Il suo piano prevede l’acquisto del 5 per cento di Mps a 0,29 euro per azione, in tutto 187 milioni di cui 80 messi dagli azionisti e 107 prestati da Nomura. Le prospettive di guadagno sono rosee, fino all’87 per cento dell’investimento. Ma c’è un dubbio: “Nel caso Cdb, ci si domandava se il suo eventuale investimento potesse avere riflessi negativi sui crediti della banca a CIR/Sorgenia/ Espresso”. Già, il Cdb che diventerebbe azionista è anche un debitore. Mussari ha finanziato generosamente l’azienda elettrica Sorgenia, arrivando a un’esposizione di 1,2 miliardi nel 2010, circa due terzi del debito complessivo della società. Oggi che Sorgenia è in sostanziale default Mps è il primo creditore con 600 milioni di esposizione.

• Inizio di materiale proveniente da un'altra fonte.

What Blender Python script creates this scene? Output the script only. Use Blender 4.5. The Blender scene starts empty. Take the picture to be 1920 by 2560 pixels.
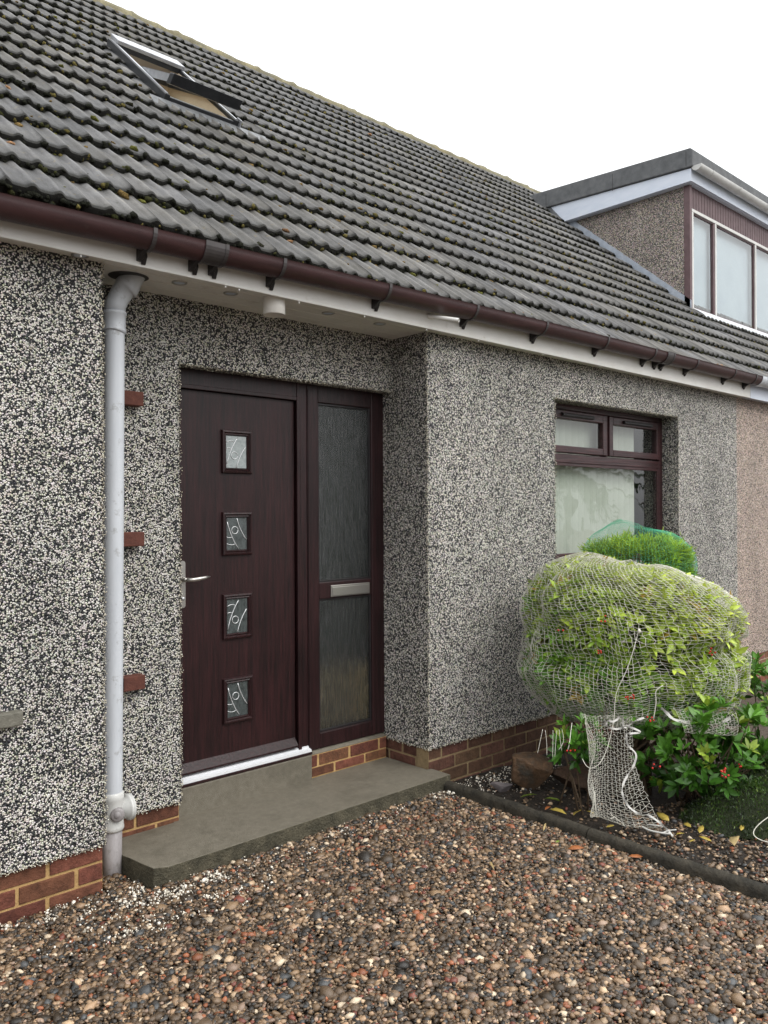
import bpy, bmesh, math, random
import numpy as np
from mathutils import Vector, Matrix
from mathutils import noise as mn
random.seed(7); rng = np.random.default_rng(11)
R = math.radians
SC = bpy.context.scene; COL = SC.collection

# ------------------------------------------------------------------ camera
cam = bpy.data.objects.new('camera', bpy.data.cameras.new('camera')); COL.objects.link(cam)
YAW, PITCH, ROLL = 0.7405, 0.0004, -0.0056
fw = Vector((math.sin(YAW)*math.cos(PITCH), math.cos(YAW)*math.cos(PITCH), math.sin(PITCH)))
rt = Vector((math.cos(YAW), -math.sin(YAW), 0)); up = rt.cross(fw)
r2 = rt*math.cos(ROLL) + up*math.sin(ROLL); u2 = -rt*math.sin(ROLL) + up*math.cos(ROLL)
M = Matrix((r2, u2, -fw)).transposed().to_4x4(); M.translation = Vector((-3.2224, -3.1612, 1.5192))
cam.matrix_world = M
cam.data.sensor_fit = 'VERTICAL'; cam.data.sensor_height = 24; cam.data.lens = 24*1999.5/2560
cam.data.clip_start = .05; cam.data.clip_end = 500
SC.camera = cam

# ------------------------------------------------------------------ sky, sun, exposure
world = bpy.data.worlds.new('World'); SC.world = world; world.use_nodes = True
wn = world.node_tree.nodes; wl = world.node_tree.links
bg = wn['Background']; bg.inputs[1].default_value = 0.1
sky = wn.new('ShaderNodeTexSky'); sky.sky_type = 'NISHITA'; sky.sun_disc = False
sky.sun_elevation = R(46); sky.sun_rotation = R(160); sky.air_density = 2; sky.dust_density = 5
hsv = wn.new('ShaderNodeHueSaturation'); hsv.inputs['Saturation'].default_value = .12
wl.new(sky.outputs[0], hsv.inputs['Color'])
tc = wn.new('ShaderNodeTexCoord'); sx = wn.new('ShaderNodeSeparateXYZ'); wl.new(tc.outputs['Generated'], sx.inputs[0])
ramp = wn.new('ShaderNodeMapRange'); ramp.inputs[1].default_value = 0; ramp.inputs[2].default_value = 1
ramp.inputs[3].default_value = 0; ramp.inputs[4].default_value = 1
wl.new(sx.outputs[2], ramp.inputs[0])
cl = wn.new('ShaderNodeMix'); cl.data_type = 'RGBA'
cl.inputs[6].default_value = (6.2, 6.3, 6.4, 1); cl.inputs[7].default_value = (21, 21.3, 21.6, 1)
pw = wn.new('ShaderNodeMath'); pw.operation = 'POWER'; pw.inputs[1].default_value = .75; wl.new(ramp.outputs[0], pw.inputs[0]); wl.new(pw.outputs[0], cl.inputs[0])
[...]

De Benedetti aveva buoni motivi per surrogare la Fondazione in un assetto azionario favorevole a Mussari. Nel 2007, pochi giorni prima dello sventurato acquisto di Antonveneta, Mps aveva comprato per 33 milioni l’1,2 per cento di Sorgenia, fissando il valore della giovane società elettrica a 2,7 miliardi di euro quando gli analisti la valutavano 1,5 miliardi. Un segno di amicizia tale che già allora De Benedetti fu costretto a smentire le voci che lo davano pronto a comprare azioni Mps.
Meno male per lui che non si è dissanguato con la banca che si stava dissanguando per lui. A febbraio 2012 l’offerta targata Nomura era di 13 volte inferiore al prezzo di quattro anni prima. Ma qualcosa è andato storto. Il titolo Mps miracolosamente risale in Borsa verso livelli mai più raggiunti. A fine febbraio il titolo raggiunge il prezzo di 0,42 centesimi. A comprare è la famiglia Aleotti (farmaceutici Menarini) che porta a casa il 4 per cento a 0,37 euro per azione e diventa il secondo azionista. Il 1 marzo 2012 De Benedetti fa sapere che il dossier Mps gli è stato proposto ma lui ha declinato. Alla domanda su che cosa abbia fatto saltare l’operazione, Magnoni ha opposto un cortese ma fermo no comment.